- [Instructions to follow]
You are to retype all of the data exactly as it appears.

- [Material provided]

━━━━━━━━━━━━━━━━━━━━

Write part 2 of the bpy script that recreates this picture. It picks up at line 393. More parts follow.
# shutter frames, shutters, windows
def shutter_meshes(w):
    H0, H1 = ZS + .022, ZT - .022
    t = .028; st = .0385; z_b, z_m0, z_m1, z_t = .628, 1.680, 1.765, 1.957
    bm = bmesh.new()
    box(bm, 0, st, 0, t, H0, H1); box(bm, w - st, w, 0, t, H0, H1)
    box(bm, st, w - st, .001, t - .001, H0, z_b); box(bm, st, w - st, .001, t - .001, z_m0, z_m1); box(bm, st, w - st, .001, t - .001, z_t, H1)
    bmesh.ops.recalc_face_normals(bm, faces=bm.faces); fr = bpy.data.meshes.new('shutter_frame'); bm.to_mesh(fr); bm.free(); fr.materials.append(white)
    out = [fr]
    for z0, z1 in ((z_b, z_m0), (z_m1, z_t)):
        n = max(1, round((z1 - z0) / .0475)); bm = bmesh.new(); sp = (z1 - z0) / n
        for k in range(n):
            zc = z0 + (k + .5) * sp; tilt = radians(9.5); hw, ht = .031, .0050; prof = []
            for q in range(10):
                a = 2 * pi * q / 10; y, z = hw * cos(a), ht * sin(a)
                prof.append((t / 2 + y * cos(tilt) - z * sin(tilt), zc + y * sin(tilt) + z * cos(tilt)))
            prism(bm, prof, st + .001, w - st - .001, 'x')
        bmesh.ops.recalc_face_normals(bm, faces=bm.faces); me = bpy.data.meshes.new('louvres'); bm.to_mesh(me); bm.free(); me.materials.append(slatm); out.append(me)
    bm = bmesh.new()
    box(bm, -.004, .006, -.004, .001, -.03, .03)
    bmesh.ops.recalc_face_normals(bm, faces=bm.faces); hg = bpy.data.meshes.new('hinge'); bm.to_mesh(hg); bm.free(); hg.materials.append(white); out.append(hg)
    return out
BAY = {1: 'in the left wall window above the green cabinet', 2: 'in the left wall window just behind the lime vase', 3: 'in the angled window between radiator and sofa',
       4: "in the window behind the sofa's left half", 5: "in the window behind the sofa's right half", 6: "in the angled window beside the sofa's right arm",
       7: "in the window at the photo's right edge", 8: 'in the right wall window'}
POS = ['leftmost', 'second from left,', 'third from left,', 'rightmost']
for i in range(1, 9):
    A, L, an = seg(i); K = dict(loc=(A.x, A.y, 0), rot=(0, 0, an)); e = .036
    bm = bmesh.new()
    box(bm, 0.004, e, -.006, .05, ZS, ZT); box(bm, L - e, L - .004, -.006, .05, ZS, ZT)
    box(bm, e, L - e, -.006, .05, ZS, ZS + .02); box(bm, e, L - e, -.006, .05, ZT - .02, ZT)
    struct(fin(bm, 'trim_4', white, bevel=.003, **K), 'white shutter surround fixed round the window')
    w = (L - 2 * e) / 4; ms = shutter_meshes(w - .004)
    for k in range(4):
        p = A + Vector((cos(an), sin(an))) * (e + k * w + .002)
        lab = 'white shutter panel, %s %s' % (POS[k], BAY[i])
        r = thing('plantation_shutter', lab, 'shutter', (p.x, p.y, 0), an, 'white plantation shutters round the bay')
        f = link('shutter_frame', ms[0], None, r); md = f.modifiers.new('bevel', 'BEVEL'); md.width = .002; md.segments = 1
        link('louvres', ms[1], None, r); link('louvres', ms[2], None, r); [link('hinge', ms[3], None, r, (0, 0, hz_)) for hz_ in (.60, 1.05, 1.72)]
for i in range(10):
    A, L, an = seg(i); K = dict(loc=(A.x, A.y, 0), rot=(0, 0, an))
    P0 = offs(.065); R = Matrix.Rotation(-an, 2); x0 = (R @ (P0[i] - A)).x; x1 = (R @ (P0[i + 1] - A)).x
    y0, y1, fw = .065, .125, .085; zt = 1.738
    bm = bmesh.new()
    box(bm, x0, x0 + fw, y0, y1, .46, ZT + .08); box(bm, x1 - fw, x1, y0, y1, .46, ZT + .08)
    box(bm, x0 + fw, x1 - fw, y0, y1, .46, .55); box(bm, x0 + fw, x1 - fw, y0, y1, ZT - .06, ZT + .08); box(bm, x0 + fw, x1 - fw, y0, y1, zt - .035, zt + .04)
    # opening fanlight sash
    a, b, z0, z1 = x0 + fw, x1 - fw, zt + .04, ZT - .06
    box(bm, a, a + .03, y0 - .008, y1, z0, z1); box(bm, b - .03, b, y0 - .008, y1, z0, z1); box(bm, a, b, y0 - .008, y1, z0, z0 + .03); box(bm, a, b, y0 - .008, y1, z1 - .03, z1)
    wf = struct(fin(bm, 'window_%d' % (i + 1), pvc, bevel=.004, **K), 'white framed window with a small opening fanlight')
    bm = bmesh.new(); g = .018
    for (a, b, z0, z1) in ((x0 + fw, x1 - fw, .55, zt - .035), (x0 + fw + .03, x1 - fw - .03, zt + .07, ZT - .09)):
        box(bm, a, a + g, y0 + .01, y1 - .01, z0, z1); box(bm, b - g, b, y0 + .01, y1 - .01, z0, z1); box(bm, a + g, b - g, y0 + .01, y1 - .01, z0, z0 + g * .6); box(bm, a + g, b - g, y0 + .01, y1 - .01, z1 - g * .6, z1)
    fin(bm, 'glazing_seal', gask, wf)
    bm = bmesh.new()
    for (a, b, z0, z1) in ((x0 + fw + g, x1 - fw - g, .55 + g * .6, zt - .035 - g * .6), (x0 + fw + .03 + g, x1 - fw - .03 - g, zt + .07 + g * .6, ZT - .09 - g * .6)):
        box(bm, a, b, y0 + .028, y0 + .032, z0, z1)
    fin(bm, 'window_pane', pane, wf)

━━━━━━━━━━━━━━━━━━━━

- [Solution]
Write part 2 of the bpy script that recreates this picture. It picks up at line 393. More parts follow.
# shutter frames, shutters, windows
def shutter_meshes(w):
    H0, H1 = ZS + .022, ZT - .022
    t = .028; st = .0385; z_b, z_m0, z_m1, z_t = .628, 1.680, 1.765, 1.957
    bm = bmesh.new()
    box(bm, 0, st, 0, t, H0, H1); box(bm, w - st, w, 0, t, H0, H1)
    box(bm, st, w - st, .001, t - .001, H0, z_b); box(bm, st, w - st, .001, t - .001, z_m0, z_m1); box(bm, st, w - st, .001, t - .001, z_t, H1)
    bmesh.ops.recalc_face_normals(bm, faces=bm.faces); fr = bpy.data.meshes.new('shutter_frame'); bm.to_mesh(fr); bm.free(); fr.materials.append(white)
    out = [fr]
    for z0, z1 in ((z_b, z_m0), (z_m1, z_t)):
        n = max(1, round((z1 - z0) / .0475)); bm = bmesh.new(); sp = (z1 - z0) / n
        for k in range(n):
            zc = z0 + (k + .5) * sp; tilt = radians(9.5); hw, ht = .031, .0050; prof = []
            for q in range(10):
                a = 2 * pi * q / 10; y, z = hw * cos(a), ht * sin(a)
                prof.append((t / 2 + y * cos(tilt) - z * sin(tilt), zc + y * sin(tilt) + z * cos(tilt)))
            prism(bm, prof, st + .001, w - st - .001, 'x')
        bmesh.ops.recalc_face_normals(bm, faces=bm.faces); me = bpy.data.meshes.new('louvres'); bm.to_mesh(me); bm.free(); me.materials.append(slatm); out.append(me)
    bm = bmesh.new()
    box(bm, -.004, .006, -.004, .001, -.03, .03)
    bmesh.ops.recalc_face_normals(bm, faces=bm.faces); hg = bpy.data.meshes.new('hinge'); bm.to_mesh(hg); bm.free(); hg.materials.append(white); out.append(hg)
    return out
BAY = {1: 'in the left wall window above the green cabinet', 2: 'in the left wall window just behind the lime vase', 3: 'in the angled window between radiator and sofa',
       4: "in the window behind the sofa's left half", 5: "in the window behind the sofa's right half", 6: "in the angled window beside the sofa's right arm",
       7: "in the window at the photo's right edge", 8: 'in the right wall window'}
POS = ['leftmost', 'second from left,', 'third from left,', 'rightmost']
for i in range(1, 9):
    A, L, an = seg(i); K = dict(loc=(A.x, A.y, 0), rot=(0, 0, an)); e = .036
    bm = bmesh.new()
    box(bm, 0.004, e, -.006, .05, ZS, ZT); box(bm, L - e, L - .004, -.006, .05, ZS, ZT)
    box(bm, e, L - e, -.006, .05, ZS, ZS + .02); box(bm, e, L - e, -.006, .05, ZT - .02, ZT)
    struct(fin(bm, 'trim_4', white, bevel=.003, **K), 'white shutter surround fixed round the window')
    w = (L - 2 * e) / 4; ms = shutter_meshes(w - .004)
    for k in range(4):
        p = A + Vector((cos(an), sin(an))) * (e + k * w + .002)
        lab = 'white shutter panel, %s %s' % (POS[k], BAY[i])
        r = thing('plantation_shutter', lab, 'shutter', (p.x, p.y, 0), an, 'white plantation shutters round the bay')
        f = link('shutter_frame', ms[0], None, r); md = f.modifiers.new('bevel', 'BEVEL'); md.width = .002; md.segments = 1
        link('louvres', ms[1], None, r); link('louvres', ms[2], None, r); [link('hinge', ms[3], None, r, (0, 0, hz_)) for hz_ in (.60, 1.05, 1.72)]
for i in range(10):
    A, L, an = seg(i); K = dict(loc=(A.x, A.y, 0), rot=(0, 0, an))
    P0 = offs(.065); R = Matrix.Rotation(-an, 2); x0 = (R @ (P0[i] - A)).x; x1 = (R @ (P0[i + 1] - A)).x
    y0, y1, fw = .065, .125, .085; zt = 1.738
    bm = bmesh.new()
    box(bm, x0, x0 + fw, y0, y1, .46, ZT + .08); box(bm, x1 - fw, x1, y0, y1, .46, ZT + .08)
    box(bm, x0 + fw, x1 - fw, y0, y1, .46, .55); box(bm, x0 + fw, x1 - fw, y0, y1, ZT - .06, ZT + .08); box(bm, x0 + fw, x1 - fw, y0, y1, zt - .035, zt + .04)
    # opening fanlight sash
    a, b, z0, z1 = x0 + fw, x1 - fw, zt + .04, ZT - .06
    box(bm, a, a + .03, y0 - .008, y1, z0, z1); box(bm, b - .03, b, y0 - .008, y1, z0, z1); box(bm, a, b, y0 - .008, y1, z0, z0 + .03); box(bm, a, b, y0 - .008, y1, z1 - .03, z1)
    wf = struct(fin(bm, 'window_%d' % (i + 1), pvc, bevel=.004, **K), 'white framed window with a small opening fanlight')
    bm = bmesh.new(); g = .018
    for (a, b, z0, z1) in ((x0 + fw, x1 - fw, .55, zt - .035), (x0 + fw + .03, x1 - fw - .03, zt + .07, ZT - .09)):
        box(bm, a, a + g, y0 + .01, y1 - .01, z0, z1); box(bm, b - g, b, y0 + .01, y1 - .01, z0, z1); box(bm, a + g, b - g, y0 + .01, y1 - .01, z0, z0 + g * .6); box(bm, a + g, b - g, y0 + .01, y1 - .01, z1 - g * .6, z1)
    fin(bm, 'glazing_seal', gask, wf)
    bm = bmesh.new()
    for (a, b, z0, z1) in ((x0 + fw + g, x1 - fw - g, .55 + g * .6, zt - .035 - g * .6), (x0 + fw + .03 + g, x1 - fw - .03 - g, zt + .07 + g * .6, ZT - .09 - g * .6)):
        box(bm, a, b, y0 + .028, y0 + .032, z0, z1)
    fin(bm, 'window_pane', pane, wf)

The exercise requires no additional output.